[Rows from a 3D scene dataset]

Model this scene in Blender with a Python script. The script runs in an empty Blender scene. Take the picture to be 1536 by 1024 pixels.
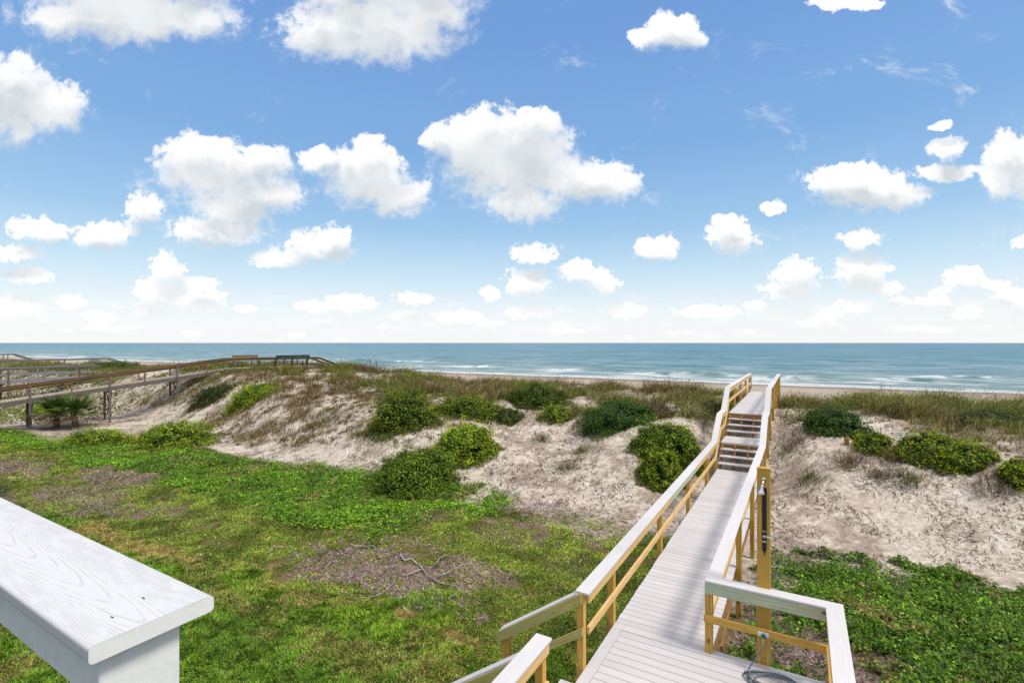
import bpy, math, random
import numpy as np
from mathutils import Vector
R = math.radians
random.seed(7); rng = np.random.default_rng(11)
sc = bpy.context.scene
col = sc.collection

# ------------------------------------------------------------------ camera, sky, sun, exposure
CAMZ = 4.9
cam = bpy.data.objects.new('camera', bpy.data.cameras.new('camera')); col.objects.link(cam)
cam.location = (0, 0, CAMZ); cam.rotation_euler = (R(90), 0, 0)
cam.data.sensor_width = 36; cam.data.lens = 750/1536*36
cam.data.shift_y = 2/1536; cam.data.clip_start = .05; cam.data.clip_end = 60000
sc.camera = cam
sc.view_settings.view_transform = 'Standard'; sc.view_settings.look = 'None'
sc.view_settings.exposure = .30; sc.view_settings.gamma = 1
SUN_EL, SUN_AZ = 58, 122       # azimuth clockwise from +Y (camera direction)
sd = bpy.data.lights.new('sun', 'SUN'); sd.energy = 2.7; sd.angle = R(14); sd.color = (1, .93, .82)
so = bpy.data.objects.new('sun', sd); col.objects.link(so)
dirv = Vector((math.sin(R(SUN_AZ))*math.cos(R(SUN_EL)), math.cos(R(SUN_AZ))*math.cos(R(SUN_EL)), math.sin(R(SUN_EL))))
so.rotation_euler = dirv.to_track_quat('Z', 'Y').to_euler(); so.location = dirv*60

class NT:
    """tiny helper for node trees"""
    def __init__(s, nt): s.nt = nt
    def n(s, t, **k):
        nd = s.nt.nodes.new(t)
        for a, b in k.items(): setattr(nd, a, b)
        return nd
    def put(s, sock, v):
        if hasattr(v, 'is_output') or isinstance(v, bpy.types.NodeSocket): s.nt.links.new(v, sock)
        elif v is not None: sock.default_value = v
    def m(s, op, a, b=None, c=None, clamp=False):
        nd = s.n('ShaderNodeMath', operation=op, use_clamp=clamp)
        for i, v in enumerate((a, b, c)):
            if v is not None: s.put(nd.inputs[i], v)
        return nd.outputs[0]
    def vm(s, op, a, b=None, c=None):
        nd = s.n('ShaderNodeVectorMath', operation=op)
        for i, v in enumerate((a, b, c)):
            if v is not None:
                if op == 'SCALE' and i == 1: s.put(nd.inputs[3], v)
                else: s.put(nd.inputs[i], v)
        return nd.outputs[1] if op in ('LENGTH', 'DOT_PRODUCT') else nd.outputs[0]
    def noise(s, vec, scale, detail=4, rough=.55, dist=0, out=0):
        nd = s.n('ShaderNodeTexNoise'); s.put(nd.inputs['Vector'], vec)
        nd.inputs['Scale'].default_value = scale; nd.inputs['Detail'].default_value = detail
        nd.inputs['Roughness'].default_value = rough; nd.inputs['Distortion'].default_value = dist
        return nd.outputs[out]
    def ss(s, v, a, b, lo=0., hi=1.):
        nd = s.n('ShaderNodeMapRange', interpolation_type='SMOOTHSTEP'); s.put(nd.inputs[0], v)
        nd.inputs[1].default_value = a; nd.inputs[2].default_value = b
        nd.inputs[3].default_value = lo; nd.inputs[4].default_value = hi
        return nd.outputs[0]
    def mix(s, f, a, b, mode='MIX'):
        nd = s.n('ShaderNodeMix', data_type='RGBA', blend_type=mode); s.put(nd.inputs[0], f)
        for i, v in ((6, a), (7, b)):
            if isinstance(v, (tuple, list)) and len(v) == 3: v = (*v, 1)
            s.put(nd.inputs[i], v)
        return nd.outputs[2]
    def ramp(s, f, stops):
        nd = s.n('ShaderNodeValToRGB'); s.put(nd.inputs[0], f); el = nd.color_ramp.elements
        while len(el) < len(stops): el.new(.5)
        for e, (p, c) in zip(el, stops): e.position = p; e.color = (*c, 1)
        return nd.outputs[0]
    def xyz(s, x, y, z):
        nd = s.n('ShaderNodeCombineXYZ')
        for i, v in enumerate((x, y, z)): s.put(nd.inputs[i], v)
        return nd.outputs[0]
    def sep(s, v):
        nd = s.n('ShaderNodeSeparateXYZ'); s.put(nd.inputs[0], v); return nd.outputs

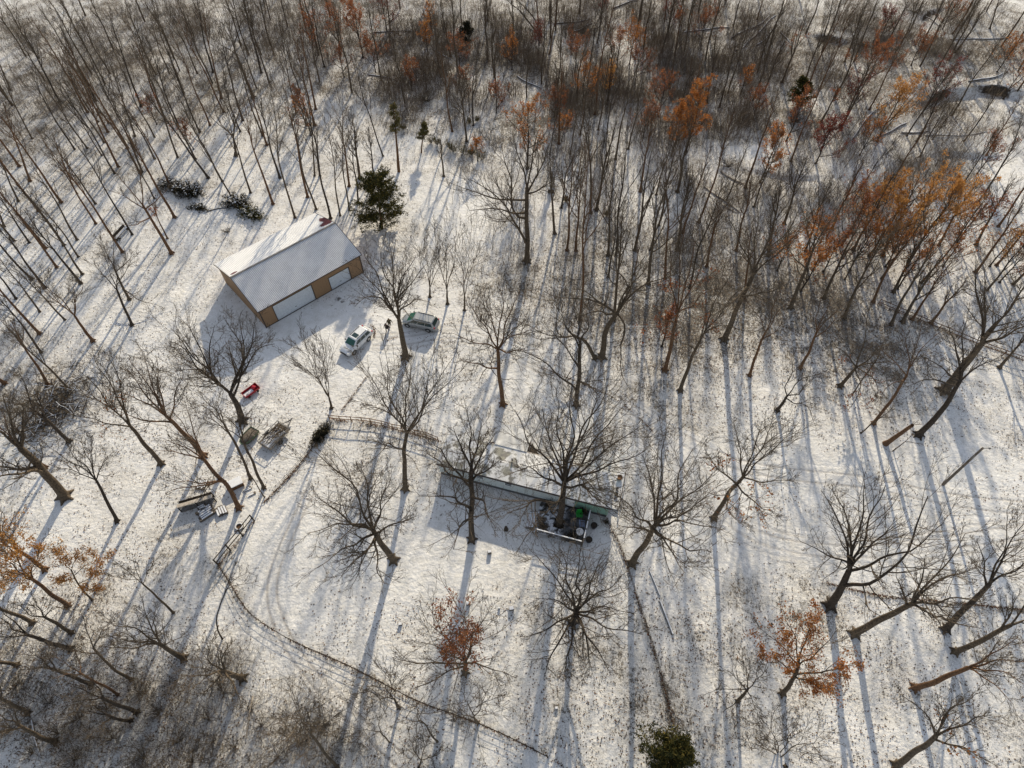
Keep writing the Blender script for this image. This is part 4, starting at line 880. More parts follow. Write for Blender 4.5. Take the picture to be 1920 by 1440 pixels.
LOGS = [((1283, 63), (1367, 53), 'grey'), ((1370, 72), (1443, 30), 'grey'), ((1395, 92), (1457, 30), 'grey'), ((1418, 85), (1452, 50), 'dark'), ((1463, 60), (1480, 80), 'dark'), ((1590, 262), (1690, 160), 'dark'), ((1735, 255), (1850, 247), 'grey'),
        ((1780, 75), (1895, 70), 'grey'), ((1815, 155), (1880, 140), 'grey'), ((1690, 250), (1745, 245), 'grey'), ((1350, 322), (1395, 346), 'pale'), ((1355, 385), (1382, 400), 'pale'), ((1320, 350), (1388, 398), 'pale'), ((700, 60), (775, 58), 'dark'),
        ((970, 145), (1015, 166), 'dark'), ((1038, 45), (1110, 35), 'dark'), ((995, 55), (1025, 72), 'dark'), ((690, 140), (745, 152), 'grey'), ((815, 90), (842, 110), 'dark'), ((1150, 15), (1195, 0), 'dark'), ((1075, 60), (1110, 42), 'dark'), ((1740, 25), (1765, 52), 'dark'), ((1700, 232), (1640, 262), 'grey'), ((475, 1305), (462, 1385), 'pale'), ((60, 1350), (80, 1420), 'grey')]
MT = {'grey': 'grey_wood', 'dark': 'bark_dark', 'pale': 'pale_wood'}
for a, b_, k in LOGS:
    log('%s fallen log lying on the snow in the far woods' % k if a[1] < 500 else '%s fallen log among the brambles at the lower corner' % ('slim pale' if k == 'pale' else 'slim grey'), a, b_, r2.uniform(.10, .17) if a[1] < 500 else .09, None, MT[k], snow=k != 'pale', group='fallen logs in the far woods' if a[1] < 500 else None)
# brush pile at the edge of the trees
def brush_pile():
    r = np.random.default_rng(12); o = at(100, 770); t = thing('brush_pile', 'big tangled pile of cut branches and snow at the wood edge', 'brush pile', o); m = 240
    c = np.c_[r.normal(size=m) * 2.0, r.normal(size=m) * 2.6, np.abs(r.normal(size=m)) * .5 + .1]; az = r.uniform(0, 6.28, m); LL = r.uniform(.8, 3.2, m); s = np.linspace(-.5, .5, 5)
    P = c[:, None] + s[None, :, None] * LL[:, None, None] * np.stack([np.cos(az), np.sin(az), r.normal(size=m) * .22], -1)[:, None] + r.normal(size=(m, 5, 3)) * .05
    V, Q = tubes(P, np.full((m, 5), 1) * r.uniform(.02, .07, (m, 1))); link('branches', mesh_np('branches', V, Q, M['bark']), t)
    C = np.c_[r.normal(size=1300) * 1.6, r.normal(size=1300) * 2.3, np.abs(r.normal(size=1300)) * .6]; V, Q = leaf_quads(C, .10, r); link('dead_leaves', mesh_np('dead_leaves', V, Q, M['dry_stem']), t)
    V, Q = tubes(P[:60] + np.array([0, 0, .06]), np.full((60, 5), .035), 5); link('snow_cap', mesh_np('snow_cap', V, Q, M['snow']), t)
brush_pile()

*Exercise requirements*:
The data should be printed again unchanged; leave its pictures out.

*The response*:
Model this scene in Blender with a Python script. The script runs in an empty Blender scene. Take the picture to be 1536 by 1024 pixels.
import bpy, math, random
import numpy as np
from mathutils import Vector
R = math.radians
random.seed(7); rng = np.random.default_rng(11)
sc = bpy.context.scene
col = sc.collection

# ------------------------------------------------------------------ camera, sky, sun, exposure
CAMZ = 4.9
cam = bpy.data.objects.new('camera', bpy.data.cameras.new('camera')); col.objects.link(cam)
cam.location = (0, 0, CAMZ); cam.rotation_euler = (R(90), 0, 0)
cam.data.sensor_width = 36; cam.data.lens = 750/1536*36
cam.data.shift_y = 2/1536; cam.data.clip_start = .05; cam.data.clip_end = 60000
sc.camera = cam
sc.view_settings.view_transform = 'Standard'; sc.view_settings.look = 'None'
sc.view_settings.exposure = .30; sc.view_settings.gamma = 1
SUN_EL, SUN_AZ = 58, 122       # azimuth clockwise from +Y (camera direction)
sd = bpy.data.lights.new('sun', 'SUN'); sd.energy = 2.7; sd.angle = R(14); sd.color = (1, .93, .82)
so = bpy.data.objects.new('sun', sd); col.objects.link(so)
dirv = Vector((math.sin(R(SUN_AZ))*math.cos(R(SUN_EL)), math.cos(R(SUN_AZ))*math.cos(R(SUN_EL)), math.sin(R(SUN_EL))))
so.rotation_euler = dirv.to_track_quat('Z', 'Y').to_euler(); so.location = dirv*60

class NT:
    """tiny helper for node trees"""
    def __init__(s, nt): s.nt = nt
    def n(s, t, **k):
        nd = s.nt.nodes.new(t)
        for a, b in k.items(): setattr(nd, a, b)
        return nd
    def put(s, sock, v):
        if hasattr(v, 'is_output') or isinstance(v, bpy.types.NodeSocket): s.nt.links.new(v, sock)
        elif v is not None: sock.default_value = v
    def m(s, op, a, b=None, c=None, clamp=False):
        nd = s.n('ShaderNodeMath', operation=op, use_clamp=clamp)
        for i, v in enumerate((a, b, c)):
            if v is not None: s.put(nd.inputs[i], v)
        return nd.outputs[0]
    def vm(s, op, a, b=None, c=None):
        nd = s.n('ShaderNodeVectorMath', operation=op)
        for i, v in enumerate((a, b, c)):
            if v is not None:
                if op == 'SCALE' and i == 1: s.put(nd.inputs[3], v)
                else: s.put(nd.inputs[i], v)
        return nd.outputs[1] if op in ('LENGTH', 'DOT_PRODUCT') else nd.outputs[0]
    def noise(s, vec, scale, detail=4, rough=.55, dist=0, out=0):
        nd = s.n('ShaderNodeTexNoise'); s.put(nd.inputs['Vector'], vec)
        nd.inputs['Scale'].default_value = scale; nd.inputs['Detail'].default_value = detail
        nd.inputs['Roughness'].default_value = rough; nd.inputs['Distortion'].default_value = dist
        return nd.outputs[out]
    def ss(s, v, a, b, lo=0., hi=1.):
        nd = s.n('ShaderNodeMapRange', interpolation_type='SMOOTHSTEP'); s.put(nd.inputs[0], v)
        nd.inputs[1].default_value = a; nd.inputs[2].default_value = b
        nd.inputs[3].default_value = lo; nd.inputs[4].default_value = hi
        return nd.outputs[0]
    def mix(s, f, a, b, mode='MIX'):
        nd = s.n('ShaderNodeMix', data_type='RGBA', blend_type=mode); s.put(nd.inputs[0], f)
        for i, v in ((6, a), (7, b)):
            if isinstance(v, (tuple, list)) and len(v) == 3: v = (*v, 1)
            s.put(nd.inputs[i], v)
        return nd.outputs[2]
    def ramp(s, f, stops):
        nd = s.n('ShaderNodeValToRGB'); s.put(nd.inputs[0], f); el = nd.color_ramp.elements
        while len(el) < len(stops): el.new(.5)
        for e, (p, c) in zip(el, stops): e.position = p; e.color = (*c, 1)
        return nd.outputs[0]
    def xyz(s, x, y, z):
        nd = s.n('ShaderNodeCombineXYZ')
        for i, v in enumerate((x, y, z)): s.put(nd.inputs[i], v)
        return nd.outputs[0]
    def sep(s, v):
        nd = s.n('ShaderNodeSeparateXYZ'); s.put(nd.inputs[0], v); return nd.outputs

Keep writing the Blender script for this image. This is part 4, starting at line 880. More parts follow. Write for Blender 4.5. Take the picture to be 1920 by 1440 pixels.
LOGS = [((1283, 63), (1367, 53), 'grey'), ((1370, 72), (1443, 30), 'grey'), ((1395, 92), (1457, 30), 'grey'), ((1418, 85), (1452, 50), 'dark'), ((1463, 60), (1480, 80), 'dark'), ((1590, 262), (1690, 160), 'dark'), ((1735, 255), (1850, 247), 'grey'),
        ((1780, 75), (1895, 70), 'grey'), ((1815, 155), (1880, 140), 'grey'), ((1690, 250), (1745, 245), 'grey'), ((1350, 322), (1395, 346), 'pale'), ((1355, 385), (1382, 400), 'pale'), ((1320, 350), (1388, 398), 'pale'), ((700, 60), (775, 58), 'dark'),
        ((970, 145), (1015, 166), 'dark'), ((1038, 45), (1110, 35), 'dark'), ((995, 55), (1025, 72), 'dark'), ((690, 140), (745, 152), 'grey'), ((815, 90), (842, 110), 'dark'), ((1150, 15), (1195, 0), 'dark'), ((1075, 60), (1110, 42), 'dark'), ((1740, 25), (1765, 52), 'dark'), ((1700, 232), (1640, 262), 'grey'), ((475, 1305), (462, 1385), 'pale'), ((60, 1350), (80, 1420), 'grey')]
MT = {'grey': 'grey_wood', 'dark': 'bark_dark', 'pale': 'pale_wood'}
for a, b_, k in LOGS:
    log('%s fallen log lying on the snow in the far woods' % k if a[1] < 500 else '%s fallen log among the brambles at the lower corner' % ('slim pale' if k == 'pale' else 'slim grey'), a, b_, r2.uniform(.10, .17) if a[1] < 500 else .09, None, MT[k], snow=k != 'pale', group='fallen logs in the far woods' if a[1] < 500 else None)
# brush pile at the edge of the trees
def brush_pile():
    r = np.random.default_rng(12); o = at(100, 770); t = thing('brush_pile', 'big tangled pile of cut branches and snow at the wood edge', 'brush pile', o); m = 240
    c = np.c_[r.normal(size=m) * 2.0, r.normal(size=m) * 2.6, np.abs(r.normal(size=m)) * .5 + .1]; az = r.uniform(0, 6.28, m); LL = r.uniform(.8, 3.2, m); s = np.linspace(-.5, .5, 5)
    P = c[:, None] + s[None, :, None] * LL[:, None, None] * np.stack([np.cos(az), np.sin(az), r.normal(size=m) * .22], -1)[:, None] + r.normal(size=(m, 5, 3)) * .05
    V, Q = tubes(P, np.full((m, 5), 1) * r.uniform(.02, .07, (m, 1))); link('branches', mesh_np('branches', V, Q, M['bark']), t)
    C = np.c_[r.normal(size=1300) * 1.6, r.normal(size=1300) * 2.3, np.abs(r.normal(size=1300)) * .6]; V, Q = leaf_quads(C, .10, r); link('dead_leaves', mesh_np('dead_leaves', V, Q, M['dry_stem']), t)
    V, Q = tubes(P[:60] + np.array([0, 0, .06]), np.full((60, 5), .035), 5); link('snow_cap', mesh_np('snow_cap', V, Q, M['snow']), t)
brush_pile()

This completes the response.